Have you ever just been living and then type your name into a box or hear someone say it and in your head you hear, “oh Charlotte.  that is my name.  how did i forget that.”  This has happened a couple times lately and I just do not know what to think about it.  I am usually extra analytical, but ever since I returned from dear Memphis, land of my birth, I have felt a little off.

This past weekend was really fun and probably the best all around weekend this semester.  I feel so at home at Burton and am seeing so many wonderful sides of this congregation.  This weekend I got to hang out with Kaitlin and Chet quite a bit.  I will never, ever regret a moment spent with them.  Lauren has really been encouraging me lately to see all parts of the local church as beautiful.  It has been one of her personal goals for the rest of her time at Western and its really rubbing off.  I have seen unity and fellowship among the believers in a way I had never seen before coming to Burton.  Whenever we all eat meals together, I am reminded that we really are a family.  Even though the boys constantly get on our nerves (much like my blood brothers who I would never trade for anything), we have a mutual love that has been really evident lately.  Even though I am really pumped about this summer, I have decided that it will be so hard to leave Bowling Green.  After finals this semester, Western will never be the same to me.  I will be over halfway done with college, I won’t live on campus, and some of my favorite people will be in other cities.

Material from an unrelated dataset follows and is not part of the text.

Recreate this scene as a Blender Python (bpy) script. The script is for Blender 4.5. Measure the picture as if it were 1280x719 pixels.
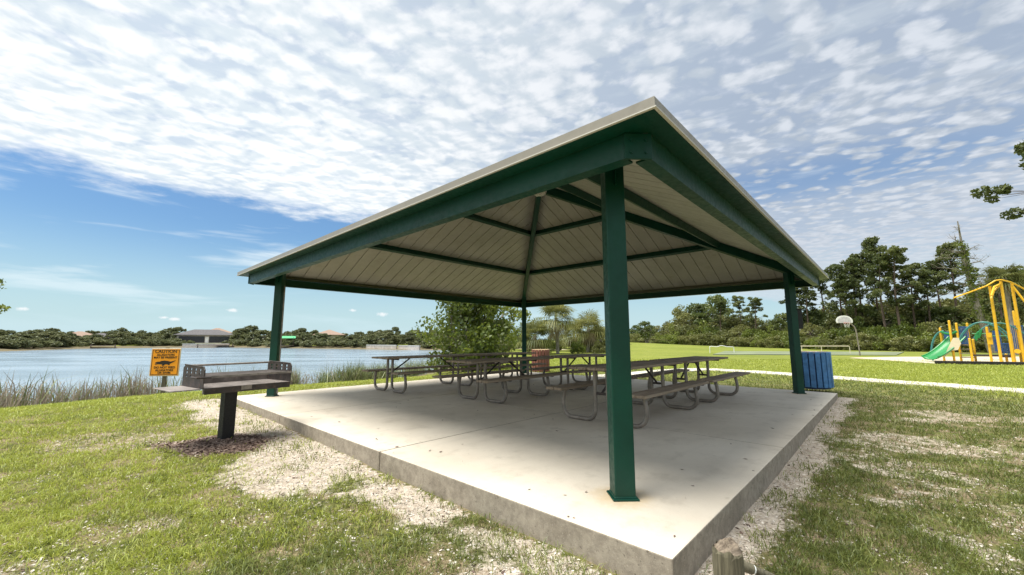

Today as me and Chet and Kait shared one of the best afternoons possible…Satco cheese dip, cookie dough, Felicity, and coffee… I got a little sad that these days will be ending soon.  I am probably going to start crying at this very moment just thinking about it…. thats another strange thing about life post- spring break… I have been super emotional.  WOW.  Never thought that would be an adjective I would use to describe myself.  Ugh.  Seriously there is a Twilight Zone I am living in and the strange thing is that I don’t really want it to stop.  I almost like the emotional side of myself and the extremely analytical side.  I must be morphing into Felicity Porter.  And I think I’m ok with that.

Moral of the story….watch Felic, become crazy, cry and laugh with your best friends.  Done.